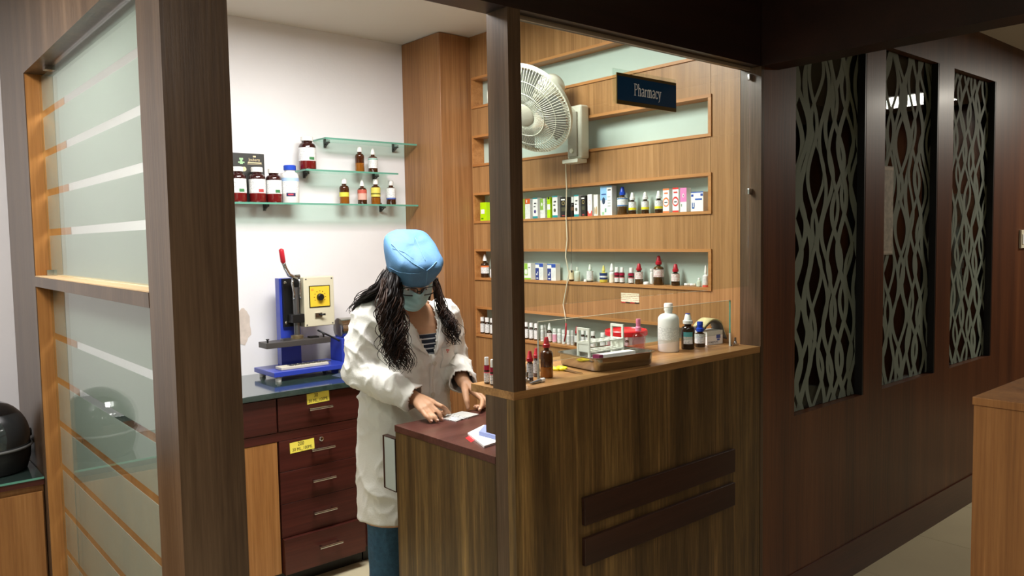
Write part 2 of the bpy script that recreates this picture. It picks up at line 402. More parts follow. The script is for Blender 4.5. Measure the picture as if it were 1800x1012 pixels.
# ------------------------------------------------------------------ glazed partition at the left
pt = thing('glazed_partition', 'tall wood framed partition with banded frosted glass at the left', 'partition', (XL+.06, 2.4, 0), world=True)
part(B(XL, .615, YF, 1.70, 0, CEIL-.001), 'post', WALNUTG, pt)
part(B(XL+.001, .60, 1.7008, 1.732, 0, CEIL-.001), 'stile', WALNUTG, pt)
part(B(XL+.0005, .60, 2.985, 3.444, 0, CEIL-.001), 'stile', WALNUTG, pt)
part(B(XL, .60, 1.7325, 2.9845, 2.06, CEIL-.001), 'rail', WALNUTG, pt)
part(B(XL, .60, 1.7325, 2.9845, 1.366, 1.398), 'rail', WALNUTG, pt)
part(B(XL, .60, 1.7325, 2.9845, 0, .1), 'rail', WALNUTG, pt)
part(B(XL+.001, .58, 1.7330, 2.984, 1.3985, 1.4015), 'sill', mat('raw_light_sill', 'd9b98c', rough=.5), pt)
part(B(XL+.003, .598, 2.9825, 2.9848, .1005, 1.3655), 'jamb', JAMB, pt)
part(B(XL+.003, .598, 2.9825, 2.9848, 1.402, 2.0595), 'jamb', JAMB, pt)
XG = .5275
def banded(z0, z1, bands):
    pane = part(B(XG, XG+.006, 1.7335, 2.982, z0, z1), 'glass_pane', GLASSL, pt)
    cuts = [z0+.002]
    for c in sorted(bands): cuts += [c-.011, c+.011]
    cuts.append(z1-.002)
    for k in range(0, len(cuts), 2):
        part(B(XG+.0066, XG+.0072, 1.735, 2.980, cuts[k], cuts[k+1]), 'frosted_film_band', FROST, pane)
bz = [atx(80, y, XG+.006).z for y in (198, 270, 340, 409)]
banded(1.4025, 2.055, bz)
bz2 = [1.345-.148*k for k in range(1, 9)]
banded(.1005, 1.3655, bz2)
for yy in (2.95, 1.80):
    part(B(XG-.014, XG+.016, yy-.012, yy+.012, 1.4018, 1.420), 'glass_clip', CHROME, pt)
part(B(XG-.014, XG+.016, 2.80, 2.83, 2.045, 2.0595), 'glass_clip', CHROME, pt)
# ------------------------------------------------------------------ service counter
sc = thing('service_counter', 'walnut fronted service counter with two dark horizontal strips', 'counter', (1.95, 1.65, 0), world=True)
part(B(XP, XS-.0022, YF, YF+.03, 0, LEDGE-.0225), 'front_panel', WALNUT, sc)
part(B(XP, 1.385, YF+.0305, 1.6595, 0, LEDGE-.0225), 'end_panel', WALNUTG, sc)
part(B(XP, 1.385, 1.660, 1.70, .955, LEDGE-.0225), 'end_lip', WALNUTG, sc)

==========

• [PROBLEM REQUIREMENTS]
Transcribe the preceding listing in its entirety and with exact wording, leaving out pictures.

• [COMPLETED TASK]
Write part 2 of the bpy script that recreates this picture. It picks up at line 402. More parts follow. The script is for Blender 4.5. Measure the picture as if it were 1800x1012 pixels.
# ------------------------------------------------------------------ glazed partition at the left
pt = thing('glazed_partition', 'tall wood framed partition with banded frosted glass at the left', 'partition', (XL+.06, 2.4, 0), world=True)
part(B(XL, .615, YF, 1.70, 0, CEIL-.001), 'post', WALNUTG, pt)
part(B(XL+.001, .60, 1.7008, 1.732, 0, CEIL-.001), 'stile', WALNUTG, pt)
part(B(XL+.0005, .60, 2.985, 3.444, 0, CEIL-.001), 'stile', WALNUTG, pt)
part(B(XL, .60, 1.7325, 2.9845, 2.06, CEIL-.001), 'rail', WALNUTG, pt)
part(B(XL, .60, 1.7325, 2.9845, 1.366, 1.398), 'rail', WALNUTG, pt)
part(B(XL, .60, 1.7325, 2.9845, 0, .1), 'rail', WALNUTG, pt)
part(B(XL+.001, .58, 1.7330, 2.984, 1.3985, 1.4015), 'sill', mat('raw_light_sill', 'd9b98c', rough=.5), pt)
part(B(XL+.003, .598, 2.9825, 2.9848, .1005, 1.3655), 'jamb', JAMB, pt)
part(B(XL+.003, .598, 2.9825, 2.9848, 1.402, 2.0595), 'jamb', JAMB, pt)
XG = .5275
def banded(z0, z1, bands):
    pane = part(B(XG, XG+.006, 1.7335, 2.982, z0, z1), 'glass_pane', GLASSL, pt)
    cuts = [z0+.002]
    for c in sorted(bands): cuts += [c-.011, c+.011]
    cuts.append(z1-.002)
    for k in range(0, len(cuts), 2):
        part(B(XG+.0066, XG+.0072, 1.735, 2.980, cuts[k], cuts[k+1]), 'frosted_film_band', FROST, pane)
bz = [atx(80, y, XG+.006).z for y in (198, 270, 340, 409)]
banded(1.4025, 2.055, bz)
bz2 = [1.345-.148*k for k in range(1, 9)]
banded(.1005, 1.3655, bz2)
for yy in (2.95, 1.80):
    part(B(XG-.014, XG+.016, yy-.012, yy+.012, 1.4018, 1.420), 'glass_clip', CHROME, pt)
part(B(XG-.014, XG+.016, 2.80, 2.83, 2.045, 2.0595), 'glass_clip', CHROME, pt)
# ------------------------------------------------------------------ service counter
sc = thing('service_counter', 'walnut fronted service counter with two dark horizontal strips', 'counter', (1.95, 1.65, 0), world=True)
part(B(XP, XS-.0022, YF, YF+.03, 0, LEDGE-.0225), 'front_panel', WALNUT, sc)
part(B(XP, 1.385, YF+.0305, 1.6595, 0, LEDGE-.0225), 'end_panel', WALNUTG, sc)
part(B(XP, 1.385, 1.660, 1.70, .955, LEDGE-.0225), 'end_lip', WALNUTG, sc)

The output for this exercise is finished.